- _What to work on_: Reproduce the listing that follows with no differences at all.

- _Data excerpt_:
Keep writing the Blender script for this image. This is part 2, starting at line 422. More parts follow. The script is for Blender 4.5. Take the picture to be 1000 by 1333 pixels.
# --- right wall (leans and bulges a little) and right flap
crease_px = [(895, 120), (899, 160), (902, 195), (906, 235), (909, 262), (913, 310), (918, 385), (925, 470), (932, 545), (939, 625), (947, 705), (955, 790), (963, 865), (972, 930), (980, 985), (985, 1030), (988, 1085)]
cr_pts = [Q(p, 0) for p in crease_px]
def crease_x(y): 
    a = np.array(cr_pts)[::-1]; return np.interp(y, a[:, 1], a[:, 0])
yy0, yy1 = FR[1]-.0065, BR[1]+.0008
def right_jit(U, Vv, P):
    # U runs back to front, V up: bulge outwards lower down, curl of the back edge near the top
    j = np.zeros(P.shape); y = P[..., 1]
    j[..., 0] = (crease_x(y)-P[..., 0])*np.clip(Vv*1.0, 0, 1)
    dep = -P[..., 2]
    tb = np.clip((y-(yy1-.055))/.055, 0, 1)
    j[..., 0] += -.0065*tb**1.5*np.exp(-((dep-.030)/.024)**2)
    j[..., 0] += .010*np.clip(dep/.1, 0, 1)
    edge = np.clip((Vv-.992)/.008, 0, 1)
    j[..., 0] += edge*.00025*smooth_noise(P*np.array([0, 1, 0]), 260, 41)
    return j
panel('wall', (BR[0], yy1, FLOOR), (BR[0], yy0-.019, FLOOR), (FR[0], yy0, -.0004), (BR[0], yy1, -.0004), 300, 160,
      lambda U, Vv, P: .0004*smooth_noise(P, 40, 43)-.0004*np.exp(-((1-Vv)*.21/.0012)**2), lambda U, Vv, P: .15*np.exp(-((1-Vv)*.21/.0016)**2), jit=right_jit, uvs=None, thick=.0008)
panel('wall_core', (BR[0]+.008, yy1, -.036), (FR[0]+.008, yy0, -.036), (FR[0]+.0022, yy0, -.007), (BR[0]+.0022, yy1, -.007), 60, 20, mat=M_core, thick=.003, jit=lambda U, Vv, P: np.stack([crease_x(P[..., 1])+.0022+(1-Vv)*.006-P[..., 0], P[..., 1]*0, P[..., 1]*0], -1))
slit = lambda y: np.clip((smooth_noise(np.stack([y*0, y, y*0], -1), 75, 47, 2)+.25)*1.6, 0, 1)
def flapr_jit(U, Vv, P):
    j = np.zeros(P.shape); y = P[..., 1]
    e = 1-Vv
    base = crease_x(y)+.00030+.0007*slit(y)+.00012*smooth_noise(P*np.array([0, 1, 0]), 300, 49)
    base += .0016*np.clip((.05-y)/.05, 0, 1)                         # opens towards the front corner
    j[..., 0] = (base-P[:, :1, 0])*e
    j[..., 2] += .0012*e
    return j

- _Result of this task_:
Keep writing the Blender script for this image. This is part 2, starting at line 422. More parts follow. The script is for Blender 4.5. Take the picture to be 1000 by 1333 pixels.
# --- right wall (leans and bulges a little) and right flap
crease_px = [(895, 120), (899, 160), (902, 195), (906, 235), (909, 262), (913, 310), (918, 385), (925, 470), (932, 545), (939, 625), (947, 705), (955, 790), (963, 865), (972, 930), (980, 985), (985, 1030), (988, 1085)]
cr_pts = [Q(p, 0) for p in crease_px]
def crease_x(y): 
    a = np.array(cr_pts)[::-1]; return np.interp(y, a[:, 1], a[:, 0])
yy0, yy1 = FR[1]-.0065, BR[1]+.0008
def right_jit(U, Vv, P):
    # U runs back to front, V up: bulge outwards lower down, curl of the back edge near the top
    j = np.zeros(P.shape); y = P[..., 1]
    j[..., 0] = (crease_x(y)-P[..., 0])*np.clip(Vv*1.0, 0, 1)
    dep = -P[..., 2]
    tb = np.clip((y-(yy1-.055))/.055, 0, 1)
    j[..., 0] += -.0065*tb**1.5*np.exp(-((dep-.030)/.024)**2)
    j[..., 0] += .010*np.clip(dep/.1, 0, 1)
    edge = np.clip((Vv-.992)/.008, 0, 1)
    j[..., 0] += edge*.00025*smooth_noise(P*np.array([0, 1, 0]), 260, 41)
    return j
panel('wall', (BR[0], yy1, FLOOR), (BR[0], yy0-.019, FLOOR), (FR[0], yy0, -.0004), (BR[0], yy1, -.0004), 300, 160,
      lambda U, Vv, P: .0004*smooth_noise(P, 40, 43)-.0004*np.exp(-((1-Vv)*.21/.0012)**2), lambda U, Vv, P: .15*np.exp(-((1-Vv)*.21/.0016)**2), jit=right_jit, uvs=None, thick=.0008)
panel('wall_core', (BR[0]+.008, yy1, -.036), (FR[0]+.008, yy0, -.036), (FR[0]+.0022, yy0, -.007), (BR[0]+.0022, yy1, -.007), 60, 20, mat=M_core, thick=.003, jit=lambda U, Vv, P: np.stack([crease_x(P[..., 1])+.0022+(1-Vv)*.006-P[..., 0], P[..., 1]*0, P[..., 1]*0], -1))
slit = lambda y: np.clip((smooth_noise(np.stack([y*0, y, y*0], -1), 75, 47, 2)+.25)*1.6, 0, 1)
def flapr_jit(U, Vv, P):
    j = np.zeros(P.shape); y = P[..., 1]
    e = 1-Vv
    base = crease_x(y)+.00030+.0007*slit(y)+.00012*smooth_noise(P*np.array([0, 1, 0]), 300, 49)
    base += .0016*np.clip((.05-y)/.05, 0, 1)                         # opens towards the front corner
    j[..., 0] = (base-P[:, :1, 0])*e
    j[..., 2] += .0012*e
    return j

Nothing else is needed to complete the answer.